15.1 If the Customer commits any act of bankruptcy or compounds or makes any arrangements with his creditors or executes a Bill of Sale on his goods or of any of them or if any execution or distress is levied upon the goods of the Customer.

15.2 If the Customer being a Company is wound up either compulsorily or voluntarily or a receiver of its assets is appointed.

15.3 If the Customer commits any breach of the Contract.
Upon any such termination the Company shall have the right to be paid the price of Goods manufactured or sold prior to the date of termination and the Customer shall take over and pay for at the current price such materials as have been allocated by the Company to the Contract.

16. Proper Law

16.1 In the event that any provision of the Contract shall be held to be illegal, invalid, unenforceable or against public policy pursuant to a final adjudication by a court of competent jurisdiction such provision shall be severed from the Contract and the remainder of the Contract shall be deemed in full force and effect.

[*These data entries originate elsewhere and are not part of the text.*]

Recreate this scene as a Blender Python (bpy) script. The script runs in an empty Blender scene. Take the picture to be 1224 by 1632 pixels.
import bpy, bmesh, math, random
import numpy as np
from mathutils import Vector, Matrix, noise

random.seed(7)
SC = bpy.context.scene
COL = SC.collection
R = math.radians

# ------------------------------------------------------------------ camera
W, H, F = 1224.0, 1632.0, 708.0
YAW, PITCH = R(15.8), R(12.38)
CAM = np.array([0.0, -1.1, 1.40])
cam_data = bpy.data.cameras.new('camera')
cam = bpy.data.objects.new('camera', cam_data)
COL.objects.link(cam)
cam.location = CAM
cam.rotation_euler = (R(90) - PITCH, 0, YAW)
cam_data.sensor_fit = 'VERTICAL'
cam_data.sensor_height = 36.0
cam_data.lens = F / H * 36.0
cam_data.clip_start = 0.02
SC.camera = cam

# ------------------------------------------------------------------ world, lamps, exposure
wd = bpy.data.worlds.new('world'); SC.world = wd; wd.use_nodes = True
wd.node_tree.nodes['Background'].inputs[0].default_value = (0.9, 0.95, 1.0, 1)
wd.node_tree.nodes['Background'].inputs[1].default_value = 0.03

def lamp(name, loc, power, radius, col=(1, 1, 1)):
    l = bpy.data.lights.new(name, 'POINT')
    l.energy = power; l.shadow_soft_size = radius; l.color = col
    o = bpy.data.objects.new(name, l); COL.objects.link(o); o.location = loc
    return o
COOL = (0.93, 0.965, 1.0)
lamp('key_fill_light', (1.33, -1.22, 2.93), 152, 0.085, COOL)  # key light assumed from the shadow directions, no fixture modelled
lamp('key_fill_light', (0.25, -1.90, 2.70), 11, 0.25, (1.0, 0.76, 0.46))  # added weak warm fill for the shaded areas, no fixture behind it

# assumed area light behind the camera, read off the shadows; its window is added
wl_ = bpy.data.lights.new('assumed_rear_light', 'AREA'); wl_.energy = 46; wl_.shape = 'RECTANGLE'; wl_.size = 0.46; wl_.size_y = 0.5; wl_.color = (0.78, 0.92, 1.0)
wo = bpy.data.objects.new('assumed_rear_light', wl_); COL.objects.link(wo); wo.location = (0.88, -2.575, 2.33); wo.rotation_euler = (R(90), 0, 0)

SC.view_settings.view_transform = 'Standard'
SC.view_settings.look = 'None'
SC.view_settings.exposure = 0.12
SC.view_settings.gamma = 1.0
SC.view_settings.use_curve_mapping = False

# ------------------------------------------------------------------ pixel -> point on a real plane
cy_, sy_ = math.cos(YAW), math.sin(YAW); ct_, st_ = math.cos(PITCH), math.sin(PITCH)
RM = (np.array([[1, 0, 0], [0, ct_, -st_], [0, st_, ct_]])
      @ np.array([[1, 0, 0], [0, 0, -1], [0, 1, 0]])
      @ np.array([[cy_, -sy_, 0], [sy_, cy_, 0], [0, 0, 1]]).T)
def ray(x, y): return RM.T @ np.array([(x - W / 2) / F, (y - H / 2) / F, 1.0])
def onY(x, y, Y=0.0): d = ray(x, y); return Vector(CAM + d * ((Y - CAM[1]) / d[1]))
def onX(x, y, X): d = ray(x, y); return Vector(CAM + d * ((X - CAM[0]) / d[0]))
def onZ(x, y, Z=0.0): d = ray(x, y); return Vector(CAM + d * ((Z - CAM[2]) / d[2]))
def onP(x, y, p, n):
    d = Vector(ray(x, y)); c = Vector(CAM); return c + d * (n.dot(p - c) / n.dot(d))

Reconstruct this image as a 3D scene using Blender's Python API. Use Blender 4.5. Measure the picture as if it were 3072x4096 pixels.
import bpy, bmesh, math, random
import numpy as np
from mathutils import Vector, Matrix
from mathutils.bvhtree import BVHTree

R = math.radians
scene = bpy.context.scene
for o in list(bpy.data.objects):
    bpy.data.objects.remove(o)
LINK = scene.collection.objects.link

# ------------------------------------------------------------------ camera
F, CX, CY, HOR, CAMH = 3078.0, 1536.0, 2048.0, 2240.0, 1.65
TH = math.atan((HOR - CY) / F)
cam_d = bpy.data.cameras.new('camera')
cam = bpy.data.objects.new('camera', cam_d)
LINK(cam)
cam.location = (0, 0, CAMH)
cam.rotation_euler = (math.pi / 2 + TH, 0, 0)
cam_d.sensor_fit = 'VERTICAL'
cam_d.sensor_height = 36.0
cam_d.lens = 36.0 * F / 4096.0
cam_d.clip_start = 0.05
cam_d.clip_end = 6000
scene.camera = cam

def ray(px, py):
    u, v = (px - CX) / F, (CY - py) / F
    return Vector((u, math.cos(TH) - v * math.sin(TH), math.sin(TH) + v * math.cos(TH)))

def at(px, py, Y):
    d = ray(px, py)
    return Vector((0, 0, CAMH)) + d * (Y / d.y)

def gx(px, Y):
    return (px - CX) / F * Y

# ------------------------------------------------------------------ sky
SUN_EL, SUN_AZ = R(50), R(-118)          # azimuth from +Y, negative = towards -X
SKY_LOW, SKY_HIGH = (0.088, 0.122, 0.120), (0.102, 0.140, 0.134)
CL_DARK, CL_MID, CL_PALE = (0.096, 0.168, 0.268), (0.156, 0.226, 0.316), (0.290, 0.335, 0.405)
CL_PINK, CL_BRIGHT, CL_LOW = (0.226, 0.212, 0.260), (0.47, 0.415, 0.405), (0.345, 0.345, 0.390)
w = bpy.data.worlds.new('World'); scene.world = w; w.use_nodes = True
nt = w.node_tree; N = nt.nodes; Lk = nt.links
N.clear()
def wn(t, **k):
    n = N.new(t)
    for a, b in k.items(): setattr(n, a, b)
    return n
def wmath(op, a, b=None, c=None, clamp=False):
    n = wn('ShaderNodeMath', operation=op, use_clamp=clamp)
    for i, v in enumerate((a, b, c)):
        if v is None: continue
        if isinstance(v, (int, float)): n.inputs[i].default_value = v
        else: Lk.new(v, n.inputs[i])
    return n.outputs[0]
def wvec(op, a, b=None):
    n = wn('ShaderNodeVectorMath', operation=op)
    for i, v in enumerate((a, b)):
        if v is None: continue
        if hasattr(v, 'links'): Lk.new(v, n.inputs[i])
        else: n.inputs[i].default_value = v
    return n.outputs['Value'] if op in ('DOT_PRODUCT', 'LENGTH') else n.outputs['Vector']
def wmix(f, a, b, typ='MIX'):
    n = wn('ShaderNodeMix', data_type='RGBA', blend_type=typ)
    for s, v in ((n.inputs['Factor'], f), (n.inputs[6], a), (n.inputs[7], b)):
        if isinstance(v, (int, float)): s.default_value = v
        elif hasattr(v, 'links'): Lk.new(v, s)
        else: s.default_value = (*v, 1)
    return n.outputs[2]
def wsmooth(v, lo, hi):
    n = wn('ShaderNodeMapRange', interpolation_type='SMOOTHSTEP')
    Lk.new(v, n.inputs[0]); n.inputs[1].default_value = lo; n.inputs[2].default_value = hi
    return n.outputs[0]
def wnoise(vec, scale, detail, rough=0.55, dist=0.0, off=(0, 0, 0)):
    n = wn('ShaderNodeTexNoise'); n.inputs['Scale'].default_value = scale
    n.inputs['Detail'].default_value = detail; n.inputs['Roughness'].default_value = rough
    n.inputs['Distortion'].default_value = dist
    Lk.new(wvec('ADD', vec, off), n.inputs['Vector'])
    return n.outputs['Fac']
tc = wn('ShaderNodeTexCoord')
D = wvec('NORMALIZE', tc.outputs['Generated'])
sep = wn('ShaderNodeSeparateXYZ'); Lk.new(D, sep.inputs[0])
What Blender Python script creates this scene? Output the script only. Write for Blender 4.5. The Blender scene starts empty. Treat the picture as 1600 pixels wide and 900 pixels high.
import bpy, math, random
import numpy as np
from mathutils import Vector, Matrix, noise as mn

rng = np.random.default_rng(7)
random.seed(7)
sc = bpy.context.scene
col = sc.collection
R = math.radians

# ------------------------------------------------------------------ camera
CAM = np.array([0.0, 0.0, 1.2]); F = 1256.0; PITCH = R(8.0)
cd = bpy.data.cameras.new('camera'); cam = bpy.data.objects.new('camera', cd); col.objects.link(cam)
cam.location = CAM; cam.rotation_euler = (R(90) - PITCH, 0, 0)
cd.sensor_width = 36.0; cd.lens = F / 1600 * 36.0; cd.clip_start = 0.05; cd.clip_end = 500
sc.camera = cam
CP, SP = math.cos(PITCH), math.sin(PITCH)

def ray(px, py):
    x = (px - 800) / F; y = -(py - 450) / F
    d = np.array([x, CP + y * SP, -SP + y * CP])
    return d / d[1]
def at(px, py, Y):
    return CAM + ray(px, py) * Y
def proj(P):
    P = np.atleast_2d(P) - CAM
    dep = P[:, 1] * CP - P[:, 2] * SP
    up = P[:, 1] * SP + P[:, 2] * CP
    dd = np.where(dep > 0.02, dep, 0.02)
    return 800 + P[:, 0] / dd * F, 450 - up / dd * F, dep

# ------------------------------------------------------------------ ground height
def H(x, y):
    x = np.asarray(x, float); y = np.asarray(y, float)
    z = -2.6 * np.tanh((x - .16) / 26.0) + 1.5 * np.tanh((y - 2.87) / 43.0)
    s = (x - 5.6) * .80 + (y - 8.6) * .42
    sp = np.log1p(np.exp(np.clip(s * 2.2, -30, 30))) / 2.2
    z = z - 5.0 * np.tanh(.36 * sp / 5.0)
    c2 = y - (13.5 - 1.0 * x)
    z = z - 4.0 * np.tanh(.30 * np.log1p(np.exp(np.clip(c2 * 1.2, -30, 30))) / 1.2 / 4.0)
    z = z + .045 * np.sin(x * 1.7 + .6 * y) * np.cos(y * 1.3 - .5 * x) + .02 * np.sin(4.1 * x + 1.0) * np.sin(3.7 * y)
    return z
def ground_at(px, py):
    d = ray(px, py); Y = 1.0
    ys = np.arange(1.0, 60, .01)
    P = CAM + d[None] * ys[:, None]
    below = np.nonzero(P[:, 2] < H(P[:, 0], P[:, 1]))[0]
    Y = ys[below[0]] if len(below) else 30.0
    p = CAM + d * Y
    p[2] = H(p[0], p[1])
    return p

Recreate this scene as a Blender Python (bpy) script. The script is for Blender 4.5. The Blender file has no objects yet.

16.2 The parties to the Contract do not intend that any term of the Contract shall be enforceable by virtue of the Contracts (Rights of Third Parties) Act 1999 by any person that is not a party to it.

16.3 The Contract shall be governed by and construed in accordance with English law and the Company and Customer hereby irrevocably submit to the non-exclusive jurisdiction of the English courts as regards any claim or matter arising in relation to the Contract.